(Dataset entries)
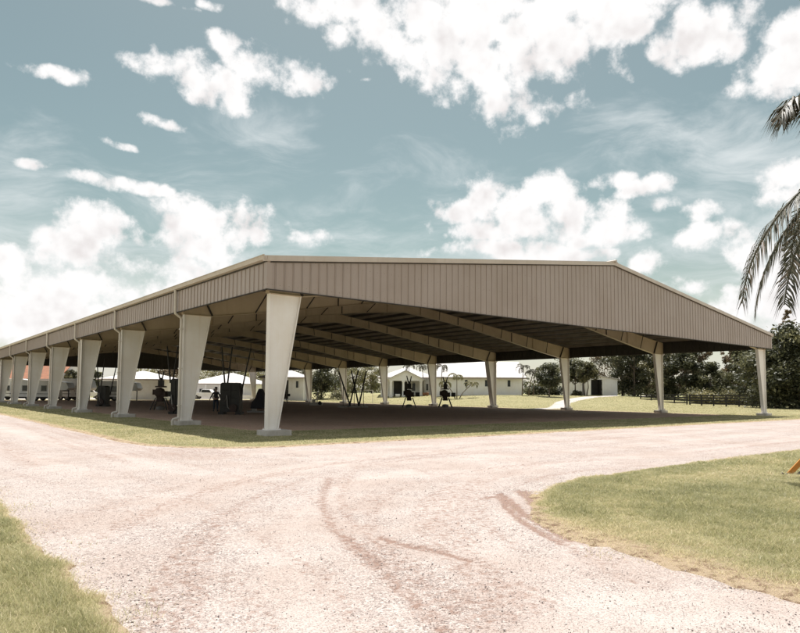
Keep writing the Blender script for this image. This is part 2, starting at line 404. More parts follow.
# grass patches: signed distance (metres inside the border)
def rect_in(X, Y, x0, x1, y0, y1, r=0):
    cx, cy = (x0+x1)/2, (y0+y1)/2; qx = np.abs(X-cx)-(x1-x0)/2+r; qy = np.abs(Y-cy)-(y1-y0)/2+r
    return -(np.minimum(np.maximum(qx, qy), 0)+np.hypot(np.maximum(qx, 0), np.maximum(qy, 0))-r)
def nz(X, Y, a): return a*((fbm(X*.7, Y*.7, 3)-.5)+(fbm(X*4.5, Y*4.5, 3)-.5)*.9)
def sd_left(X, Y): return -9.0-X+nz(X, Y, .28)
def sd_island(X, Y): return rect_in(X, Y, -5.0, 60, -60, -13.35, 5.2)+nz(X+40, Y, .28)
def sd_strip(X, Y):
    """ring of turf between the drives and the arena floor"""
    outer = rect_in(X, Y, -4.75, 200, -4.35, 300, 3.5)+nz(X, Y+70, .22)
    inner = rect_in(X, Y, 1.3, 41.3, 2.2, 86.5, 1.5)+nz(X+9, Y, .35)
    return np.minimum(outer, -inner)
def patch(name, sd, x, y, dryfn, h=.03):
    X, Y, F = grid(x, y); s = sd(X, Y); z = np.clip(s*.16, -.05, h)+.012*(fbm(X*2, Y*2)-.5)*(s > .3)+terrain(X, Y)
    keep = (s.ravel()[F] > -.25).any(1); F = F[keep]
    o = fast_mesh(name, np.stack([X, Y, z], -1).reshape(-1, 3), F, M['verge'], {'dry': dryfn(X, Y, s).ravel()}, smooth=True)
    return tag(o, kind='structure')
def dry_edge(w, base=0.):
    return lambda X, Y, s: np.clip(1.15-s/w, 0, 1)+base
def dry_island(X, Y, s):
    south = ss((-14.6-Y)/2.5)*ss((2-X)/4)
    worn = np.exp(-((s-1.25)/.35)**2)*.35*ss((-13.6-Y)/.8)     # paler ring left by old wheel marks
    return np.clip(1.15-s/(.28+.72*south), 0, 1)+worn
patch('grass_verge', sd_left, graded(-60, -16, -8.5, -8.4, .12, 12), graded(-45, -21, 0, 160, .15, 40), dry_edge(.25))
patch('grass_island', sd_island, graded(-5.5, -5.4, 14, 62, .12, 20), graded(-62, -24, -13, -12.9, .12, 12), dry_island)
patch('grass_strip', sd_strip, graded(-5.3, -5.2, 4, 90, .15, 170), graded(-4.9, -4.8, 4, 100, .2, 90), dry_edge(.45, .22))
# arena floor
X, Y, F = grid(np.arange(.6, 42.4, .25), np.arange(1.4, 88, .3)); s = rect_in(X, Y, 1.3, 41.3, 2.2, 86.5, 1.5)+nz(X+9, Y, .35)
z = np.where(s > 0, .014+.02*fbm(X*1.5, Y*1.5), np.clip(s*.3, -.05, 0)+.012)
F = F[(s.ravel()[F] > -.3).any(1)]
tag(fast_mesh('arena_floor', np.stack([X, Y, z], -1).reshape(-1, 3), F, M['dirt'], smooth=True), kind='structure')

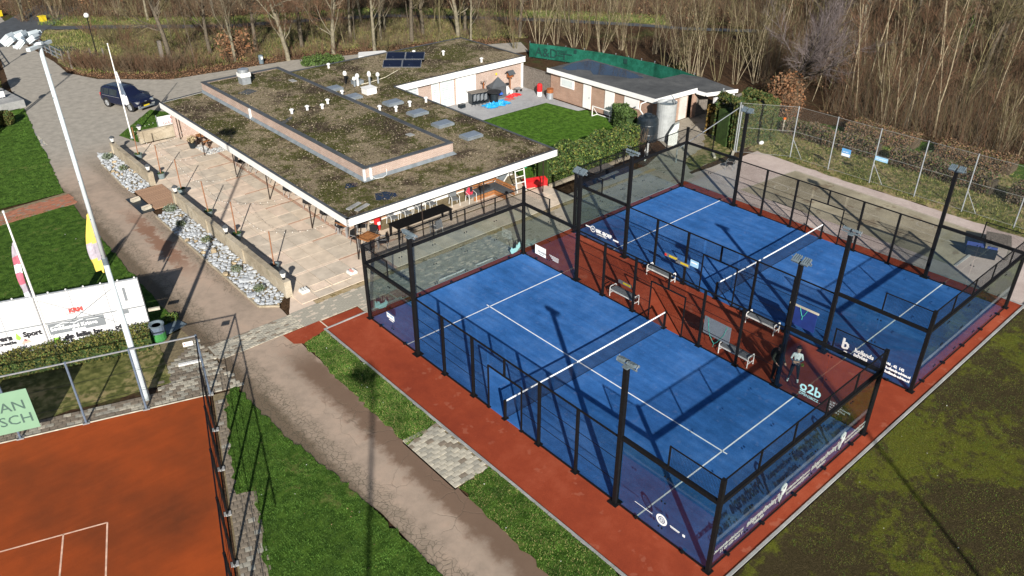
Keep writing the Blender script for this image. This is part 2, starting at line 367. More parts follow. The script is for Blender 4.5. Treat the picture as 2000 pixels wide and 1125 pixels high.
MAT['bark_big']=simple('grey_green_trunk_bark',(.17,.15,.105),.9,0,.45,4,.5)
MAT['twig']=simple('brown_twigs',(.125,.090,.057),.9,0,.35,2.5)
MAT['twig_olive']=simple('olive_twigs',(.145,.122,.060),.9,0,.35,2.5)
MAT['twig_purple']=simple('grey_purple_twigs',(.165,.135,.132),.9,0,.3,2.5)
MAT['twig_red']=simple('rusty_twigs',(.14,.078,.045),.9,0,.35,2.5)
MAT['deadleaf']=simple('dead_leaves',(.20,.11,.058),.85,0,.45,3,mode='pos')
MAT['leaf']=simple('hedge_leaf',(.062,.105,.022),.7,0,.55,4,mode='pos')
MAT['leaf_dark']=simple('dark_hedge_leaf',(.030,.058,.012),.7,0,.5,4,mode='pos')
MAT['leaf_yellow']=simple('yellow_leaf',(.15,.17,.03),.7,0,.4,4,mode='pos')
MAT['leaf_olive']=simple('olive_conifer',(.085,.080,.020),.8,0,.5,4,mode='pos')
MAT['leaf_grey']=simple('grey_green_herb',(.17,.20,.15),.85,0,.3,8,mode='pos')
MAT['stone']=simple('pale_grey_rock',(.36,.38,.40),.85,0,.35,5,.6)
MAT['stone_warm']=simple('ochre_rock',(.42,.33,.21),.85,0,.35,5,.6)
MAT['skin']=simple('skin',(.55,.33,.24),.6,0,.1,6)
MAT['cloth_black']=simple('black_cloth',(.014,.014,.016),.9,0,.3,12)
MAT['cloth_green']=simple('dark_green_cloth',(.020,.028,.020),.9,0,.3,12)
MAT['cloth_white']=simple('pale_blue_white_cloth',(.78,.80,.82),.85,0,.12,10)
MAT['cloth_navy']=simple('slate_blue_cloth',(.10,.13,.18),.9,0,.2,10)
MAT['hair']=simple('dark_brown_hair',(.022,.013,.009),.7,0,.3,20)
MAT['shoe']=simple('white_shoe',(.70,.71,.72),.6,0,.1,10)
MAT['bannergreen']=simple('pale_green_banner',(.175,.30,.20),.7,0,.06,1.5)
MAT['bannertext']=simple('grey_green_lettering',(.055,.10,.085),.7,0,.06,3)
MAT['greenmesh']=m_spot('green_windbreak',(.005,.05,.032),(.009,.085,.055),(.016,.125,.085),.5,2.0,14,.8,.2)
MAT['textdark']=simple('dark_lettering',(.02,.02,.025),.6,0,.1,3)
MAT['textgrey']=simple('grey_print',(.17,.185,.20),.6,0,.05,2)
MAT['textred']=simple('red_lettering',(.50,.06,.05),.6,0,.1,3)
MAT['textwhite']=simple('white_lettering',(.80,.82,.83),.5,0,.04,3)
MAT['textcyan']=simple('pale_blue_lettering',(.50,.78,.80),.5,0,.05,3)
MAT['textgreen']=simple('lime_mark',(.28,.62,.07),.6,0,.08,3)
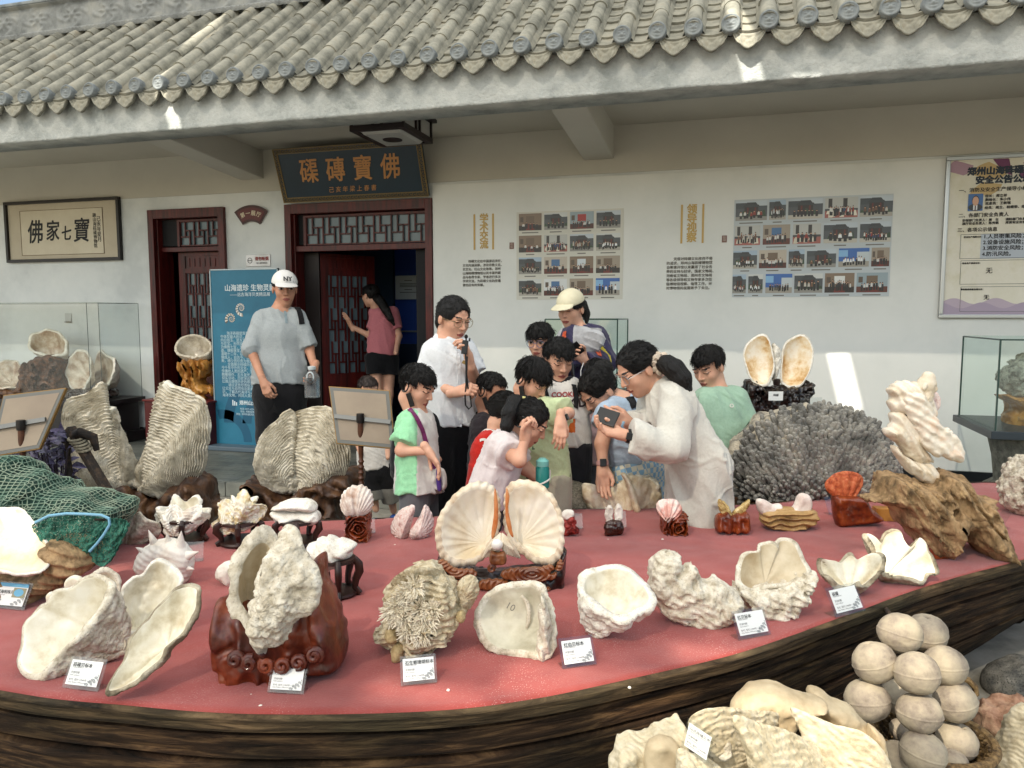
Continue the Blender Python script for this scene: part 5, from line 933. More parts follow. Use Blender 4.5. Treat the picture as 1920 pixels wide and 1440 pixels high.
w.build('hinge_folds', [mat('hinge_cream', ['b9a88e', 'd6cbb6'], .7, 20, .4, 60, .003)], fp, smooth=True)
for q in ([(927, 915), (931, 925), (934, 950), (933, 985), (925, 1012), (921, 1000), (926, 965)], [(949, 915), (955, 930), (953, 955), (960, 990), (963, 1008), (955, 1000), (948, 968)]): slab('orange_stain', q, Zn+.028, .006, .006, [M_orange], fp, vox=.003, noise=(.001, 40))
o = slab('pearl_cup', [(919, 1036), (926, 1034), (933, 1036), (940, 1034), (947, 1036), (948, 1056), (920, 1056)], Zn-.02, .022, .008, [mat('cup_wood', ['4a2412', '7a4a28'], .4, 20, .4, 60, .003, stretch=(3, 3, .6))], vox=.003, noise=(.001, 50)); tag(o, 'small brown carved wooden cup holding the white pearl ball', 'cup')
w = MB(); pc_ = U(932, 1021, Z=Zn-.02); r = .0205; w.lathe(pc_, [(r*math.sin(PI*k/16), -r*math.cos(PI*k/16)) for k in range(1, 16)], 32); tag(w.build('pearl', mat('pearl_white', 'dcd8d0', .2, bump=0, coat=.5), smooth=True), 'white pearl ball on a small wooden cup before the fan shells', 'pearl')
# --- coral covered oyster cluster
Zo = Zb(800, 1235)+.06
oc = thing('oyster_cluster', 'beige oyster cluster overgrown with bristly coral beside a small card', 'shell cluster', U(790, 1235, z=DECK)); M_oys = mat('oyster_beige', ['80704f', 'b09f80', 'c8ba9c', 'd4c9b0'], .88, 40, .9, 120, .010, lo=.28, hi=.66)
ob = [(712, 1175), (722, 1150), (718, 1120), (730, 1100), (745, 1080), (770, 1065), (805, 1060), (835, 1075), (850, 1100), (860, 1130), (875, 1140), (860, 1165), (850, 1190), (830, 1205), (800, 1210), (820, 1225), (790, 1232), (760, 1240), (735, 1235), (735, 1210), (715, 1195)]
slab('body', ob, Zo, .09, .05, [M_oys], oc, vox=.005, noise=(.014, 24), groove=lambda P: .004*np.sin(P[:, 1]*330+7*vnoise(P*14, 2)), seed=3)
rd = random.Random(4); w = MB()
for (x, y, r) in ((775, 1100, 22), (760, 1115, 18), (735, 1150, 22), (755, 1160, 24), (785, 1145, 24), (800, 1165, 22), (765, 1185, 22), (790, 1190, 20), (810, 1145, 20), (745, 1135, 18)):
    for k in range(95):
        a = rd.uniform(0, 2*PI); q = rd.random()**.5; px_, py_ = x+r*.75*q*math.cos(a), y+r*.75*q*math.sin(a); b0 = U(px_, py_, Z=Zo-.10); d = nrm(RT*math.cos(a)*q*1.3-UP*math.sin(a)*q*1.3-FW*.9+np.array([rd.uniform(-.3, .3) for _ in 'xyz'])); L_ = rd.uniform(.018, .034); s_ = b0-d*.01
        w.tube([s_, s_+d*L_*.6, s_+d*L_], [.003, .0026, .0008], 4, cap=False)
w.build('coral_bristles', mat('coral_cream', ['cfc4ac', 'e3dbc8'], .8, 30, 0), oc)
for (q, T, s_) in (([(722, 1190), (728, 1178), (742, 1180), (748, 1195), (740, 1205), (726, 1203)], .03, 1), ([(735, 1215), (745, 1205), (758, 1215), (752, 1238), (735, 1238)], .03, 2), ([(858, 1148), (868, 1144), (874, 1158), (865, 1168), (856, 1160)], .02, 3)): slab('nodule', q, Zo-.07, T, T*.8, [mat('nodule_tan', ['8c7a55', 'b9a57c'], .9, 90, .8, 150, .003)], oc, vox=.004, noise=(.002, 60))
for q, n_, s_ in (([(862, 1110), (868, 1085), (885, 1078), (896, 1088), (897, 1110), (885, 1130), (870, 1140)], (.3, .3, -.9), 4), ([(810, 1100), (835, 1098), (855, 1118), (850, 1140), (825, 1145)], (.6, -.3, -.7), 5), ([(812, 1170), (840, 1155), (862, 1158), (852, 1185), (825, 1200)], (.6, -.5, -.6), 6), ([(735, 1088), (760, 1068), (800, 1062), (830, 1072), (790, 1085), (750, 1098)], (-.2, .8, -.5), 7), ([(720, 1120), (735, 1105), (750, 1110), (745, 1130), (725, 1135)], (-.6, .4, -.7), 8)):
    valve('oyster_valve', q, Zo-.04, n_, .03, [M_oys, M_oys], oc, umbo=np.mean(q, 0)+[-6, 10], nrib=18, rib=.003, seed=s_, ng=6, gr=.006, nu=90, nv=18)
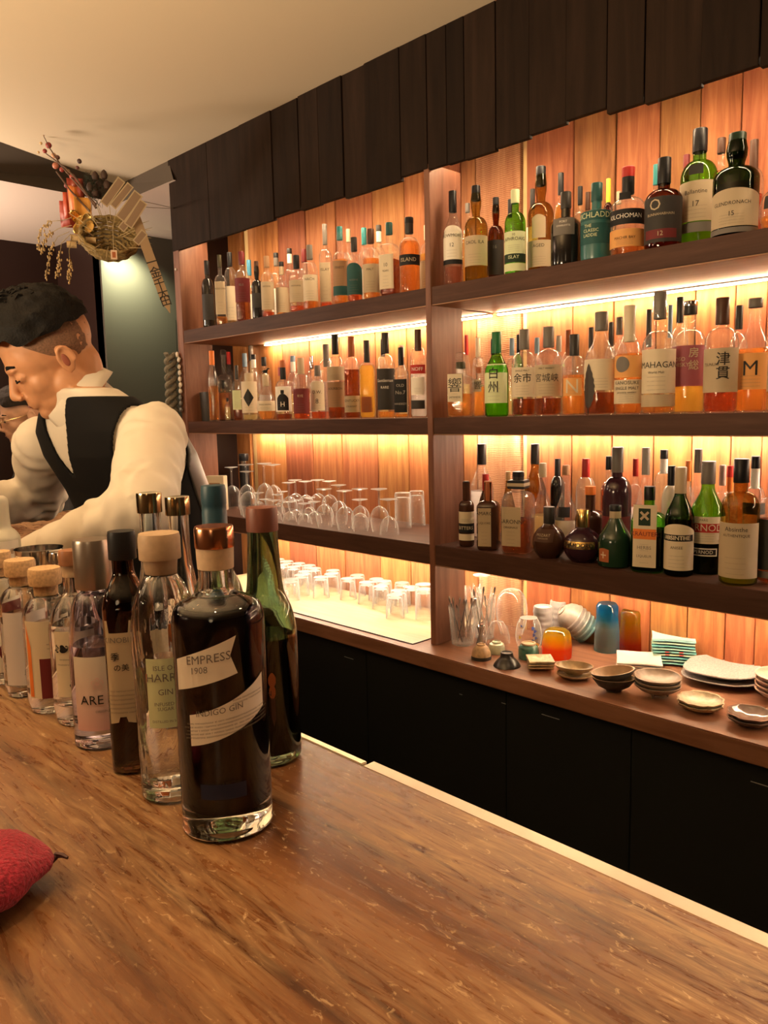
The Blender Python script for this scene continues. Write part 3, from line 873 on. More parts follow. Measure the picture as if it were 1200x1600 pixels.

Task objective:
Find all lines with "More" in them and copy each one.

Expected answer:
Keep writing the Blender script for this image. This is part 2, starting at line 404. More parts follow.
Keep writing the Blender script for this image. This is part 2, starting at line 367. More parts follow. The script is for Blender 4.5. Treat the picture as 2000 pixels wide and 1125 pixels high.
Continue the Blender Python script for this scene: part 5, from line 933. More parts follow. Use Blender 4.5. Treat the picture as 1920 pixels wide and 1440 pixels high.
The Blender Python script for this scene continues. Write part 3, from line 873 on. More parts follow. Measure the picture as if it were 1200x1600 pixels.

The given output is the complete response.